* _PROMPT_: Search the listing for the string "scene" and copy every line that contains it.
-*-*-
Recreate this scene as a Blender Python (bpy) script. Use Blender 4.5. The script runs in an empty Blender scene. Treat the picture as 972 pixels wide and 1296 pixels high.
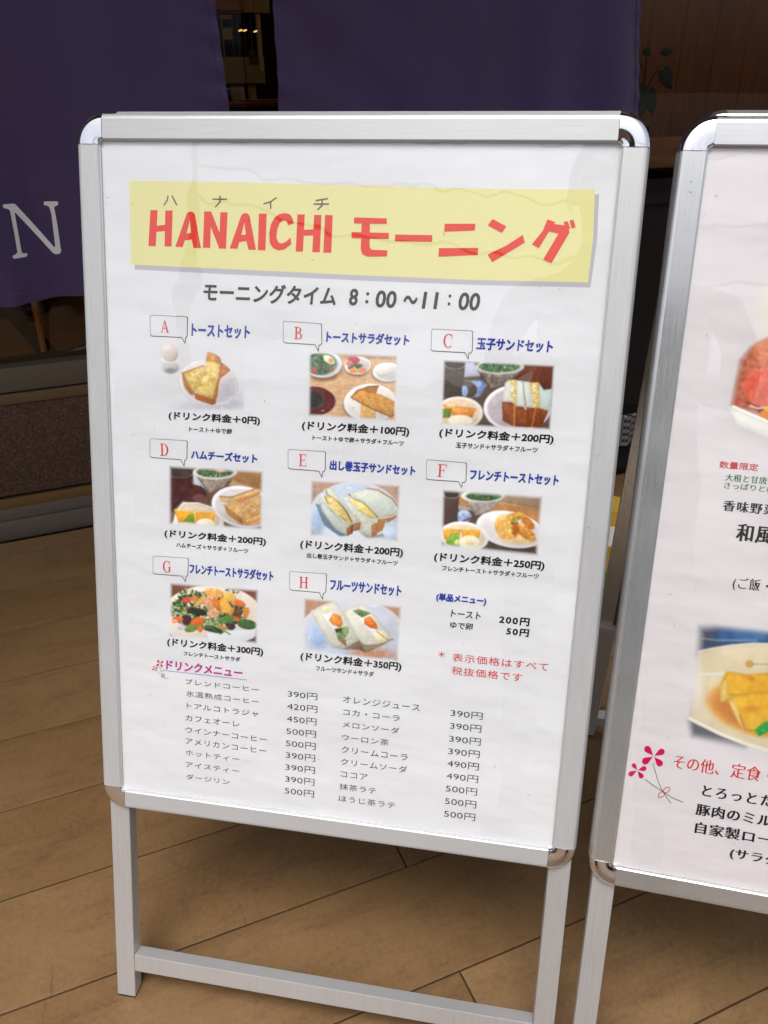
import bpy, bmesh, math, random
import numpy as np
from math import sin, cos, pi, radians, hypot
from mathutils import Matrix, Vector
random.seed(7)
RNG = np.random.default_rng(11)
scene = bpy.context.scene
COL = scene.collection

# ------------------------------------------------------------------ camera, sky, sun, exposure
cam_data = bpy.data.cameras.new('camera')
cam = bpy.data.objects.new('camera', cam_data); COL.objects.link(cam)
cam_data.sensor_fit = 'VERTICAL'; cam_data.sensor_height = 24.0
cam_data.lens = 24.0 * 1013.46 / 1296.0
cam_data.clip_start = 0.02; cam_data.clip_end = 500.0
PITCH, ROLL, EYE = 0.4943242, -0.0076780, 1.1721478
fwd = Vector((0, cos(PITCH), -sin(PITCH))); upv = Vector((0, sin(PITCH), cos(PITCH))); rt = Vector((1, 0, 0))
rx = rt * cos(ROLL) + upv * sin(ROLL); ry = upv * cos(ROLL) - rt * sin(ROLL)
cam.matrix_world = Matrix(((rx.x, ry.x, -fwd.x, 0), (rx.y, ry.y, -fwd.y, 0), (rx.z, ry.z, -fwd.z, EYE), (0, 0, 0, 1)))
scene.camera = cam

SUN_EL, SUN_AZ = radians(68), radians(196)      # azimuth measured clockwise from +Y; behind the camera, slightly to its left
world = bpy.data.worlds.new('World'); scene.world = world; world.use_nodes = True
wt = world.node_tree; bg = wt.nodes['Background']
sky = wt.nodes.new('ShaderNodeTexSky'); sky.sky_type = 'NISHITA'; sky.sun_disc = False
sky.sun_elevation = SUN_EL; sky.sun_rotation = SUN_AZ; sky.dust_density = 6.0; sky.air_density = 1.0; sky.ozone_density = 1.0
hs = wt.nodes.new('ShaderNodeHueSaturation'); hs.inputs['Saturation'].default_value = 0.55
wt.links.new(sky.outputs[0], hs.inputs['Color']); wt.links.new(hs.outputs[0], bg.inputs['Color'])
bg.inputs['Strength'].default_value = 0.15
sun_data = bpy.data.lights.new('sun', 'SUN'); sun = bpy.data.objects.new('sun', sun_data); COL.objects.link(sun)
sun_data.energy = 1.55; sun_data.angle = radians(28); sun_data.color = (1.0, 0.99, 0.975)
sd = Vector((sin(SUN_AZ) * cos(SUN_EL), cos(SUN_AZ) * cos(SUN_EL), sin(SUN_EL)))
sun.rotation_euler = (-sd).to_track_quat('-Z', 'Y').to_euler()
scene.view_settings.view_transform = 'Standard'; scene.view_settings.look = 'None'
scene.view_settings.exposure = 0.27; scene.view_settings.gamma = 1.0
scene.cycles.max_bounces = 10; scene.cycles.transparent_max_bounces = 12
scene.cycles.use_denoising = True

# ------------------------------------------------------------------ materials
def lin(c): return tuple(((v / 255) / 12.92 if v / 255 <= 0.04045 else ((v / 255 + 0.055) / 1.055) ** 2.4) for v in c)
MATS = {}
class N:
    def __init__(s, name):
        s.m = bpy.data.materials.new(name); s.m.use_nodes = True; s.t = s.m.node_tree; s.b = s.t.nodes['Principled BSDF']; MATS[name] = s.m
    def n(s, typ, **kw):
        o = s.t.nodes.new('ShaderNode' + typ)
        for k, v in kw.items():
            if k in o.inputs: o.inputs[k].default_value = v
            else: setattr(o, k, v)
        return o
    def l(s, a, b): s.t.links.new(a, b)
    def set(s, **kw):
        for k, v in kw.items():
            k = k.replace('_', ' ')
            s.b.inputs[k].default_value = (*v, 1) if isinstance(v, tuple) and len(v) == 3 else v
        return s
    def coords(s, scale=(1, 1, 1), rot=(0, 0, 0), kind='Object', rnd=False):
        tc = s.n('TexCoord'); mp = s.n('Mapping'); mp.inputs['Scale'].default_value = scale; mp.inputs['Rotation'].default_value = rot
        s.l(tc.outputs[kind], mp.inputs['Vector'])
        if rnd:
            oi = s.n('ObjectInfo'); mu = s.n('Math', operation='MULTIPLY'); mu.inputs[1].default_value = 37.0
            s.l(oi.outputs['Random'], mu.inputs[0]); s.l(mu.outputs[0], mp.inputs['Location'])
        return mp.outputs[0]
    def noise(s, vec, scale, detail=4, rough=.55):
        o = s.n('TexNoise'); o.inputs['Scale'].default_value = scale; o.inputs['Detail'].default_value = detail; o.inputs['Roughness'].default_value = rough
        s.l(vec, o.inputs['Vector']); return o.outputs['Fac']
    def ramp(s, fac, stops):
        r = s.n('ValToRGB'); e = r.color_ramp.elements
        while len(e) < len(stops): e.new(0.5)
        for i, (p, c) in enumerate(stops): e[i].position = p; e[i].color = (*c, 1) if len(c) == 3 else c
        s.l(fac, r.inputs[0]); return r.outputs['Color']
    def mix(s, fac, a, b, mode='MIX'):
        o = s.n('Mix', data_type='RGBA', blend_type=mode)
        for val, idx in ((fac, 0), (a, 6), (b, 7)):
            if hasattr(val, 'links'): s.l(val, o.inputs[idx])
            elif isinstance(val, tuple): o.inputs[idx].default_value = (*val, 1)
            else: o.inputs[idx].default_value = val
        return o.outputs[2]
    def bump(s, h, strength, dist, target=None):
        b = s.n('Bump'); b.inputs['Strength'].default_value = strength; b.inputs['Distance'].default_value = dist
        s.l(h, b.inputs['Height'])
        if target is None: s.l(b.outputs[0], s.b.inputs['Normal'])
        return b.outputs[0]
    def mr(s, v, a, b, c, d):
        o = s.n('MapRange'); 
        for i, x in enumerate((a, b, c, d)): o.inputs[i + 1].default_value = x
        s.l(v, o.inputs[0]); return o.outputs[0]

def schlick(m, gain, bump=None):
    g = m.n('NewGeometry'); d = m.n('VectorMath', operation='DOT_PRODUCT'); m.l(g.outputs['Incoming'], d.inputs[0]); m.l(bump if bump is not None else g.outputs['Normal'], d.inputs[1])
    a = m.n('Math', operation='ABSOLUTE'); m.l(d.outputs['Value'], a.inputs[0]); b = m.n('Math', operation='SUBTRACT'); b.inputs[0].default_value = 1.0; m.l(a.outputs[0], b.inputs[1])
    p = m.n('Math', operation='POWER'); p.inputs[1].default_value = 5.0; m.l(b.outputs[0], p.inputs[0])
    k = m.n('Math', operation='MULTIPLY_ADD'); k.inputs[1].default_value = .96 * gain; k.inputs[2].default_value = .04 * gain; k.use_clamp = True; m.l(p.outputs[0], k.inputs[0]); return k
def flat(name, col, rough=.6, metal=0.0, spec=.5):
    m = N(name); m.set(Base_Color=tuple(col), Roughness=rough, Metallic=metal); m.b.inputs['Specular IOR Level'].default_value = spec
    v = m.coords(); f = m.noise(v, 30, 3); m.l(m.mr(f, .3, .7, max(rough - .05, .01), min(rough + .06, 1)), m.b.inputs['Roughness'])
    return m.m

def aluminium(name, base, rough, metal, stretch):
    m = N(name); m.set(Metallic=metal); v = m.coords(stretch); f = m.noise(v, 60, 5, .6)
    v2 = m.coords(); f2 = m.noise(v2, 9, 3)
    c = m.mix(m.mr(f, .3, .7, 0, 1), tuple(x * .88 for x in base), tuple(min(x * 1.07, 1) for x in base)); m.l(c, m.b.inputs['Base Color'])
    a = m.n('Math', operation='ADD'); m.l(m.mr(f, .3, .7, rough - .05, rough + .05), a.inputs[0]); m.l(m.mr(f2, .3, .7, -.04, .06), a.inputs[1]); m.l(a.outputs[0], m.b.inputs['Roughness'])
    m.bump(f, .09, .00005); return m.m
ALU = {1: (aluminium('anodised_aluminium_rail', (.585, .60, .605), .46, .42, (.3, 30, 30)), aluminium('anodised_aluminium_stile', (.585, .60, .605), .46, .42, (30, .3, 30))),
       2: (aluminium('brushed_aluminium_rail', (.66, .675, .68), .28, .82, (.3, 60, 60)), aluminium('brushed_aluminium_stile', (.66, .675, .68), .28, .82, (60, .3, 60)))}
ALU_LEG = aluminium('anodised_aluminium_leg', (.60, .60, .60), .44, .55, (30, .3, 30))
CHROME = flat('chrome_corner', (.82, .82, .84), .05, 1.0)
BLACK_RUB = flat('black_rubber', (.02, .02, .02), .7)
SEAM = flat('dark_seam', (.03, .03, .03), .8)
BACK = flat('dark_grey_back_board', (.08, .08, .085), .6)

PB1 = (.775, .785, .815); PB2 = (.715, .68, .70)
def paper(name, col):
    m = N(name); m.set(Roughness=.75); m.b.inputs['Specular IOR Level'].default_value = .2
    v = m.coords(); f = m.noise(v, 3.2, 5, .6); f2 = m.noise(v, 900, 2)
    c = m.mix(m.mr(f, .35, .68, 0, 1), tuple(x * .955 for x in col), col)
    # sparse specks of grime
    vo = m.n('TexVoronoi'); vo.inputs['Scale'].default_value = 55; m.l(v, vo.inputs['Vector'])
    sp = m.mr(vo.outputs['Distance'], .0, .03, 1, 0); n3 = m.noise(v, 5, 2); g = m.mr(n3, .55, .62, 0, .5)
    mu = m.n('Math', operation='MULTIPLY'); m.l(sp, mu.inputs[0]); m.l(g, mu.inputs[1])
    c = m.mix(mu.outputs[0], c, (.12, .10, .08)); m.l(c, m.b.inputs['Base Color'])
    bn = m.noise(m.coords((1, 2.2, 1), rot=(0, 0, .35)), 5.5, 3, .5); m.bump(bn, .5, .012); return m.m
PAPER1 = paper('white_poster_paper', PB1)
PAPER2 = paper('pinkish_poster_paper', PB2)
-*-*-
* _TASK ANSWER_:
Recreate this scene as a Blender Python (bpy) script. Use Blender 4.5. The script runs in an empty Blender scene. Treat the picture as 972 pixels wide and 1296 pixels high.
scene = bpy.context.scene
COL = scene.collection
scene.camera = cam
world = bpy.data.worlds.new('World'); scene.world = world; world.use_nodes = True
scene.view_settings.view_transform = 'Standard'; scene.view_settings.look = 'None'
scene.view_settings.exposure = 0.27; scene.view_settings.gamma = 1.0
scene.cycles.max_bounces = 10; scene.cycles.transparent_max_bounces = 12
scene.cycles.use_denoising = True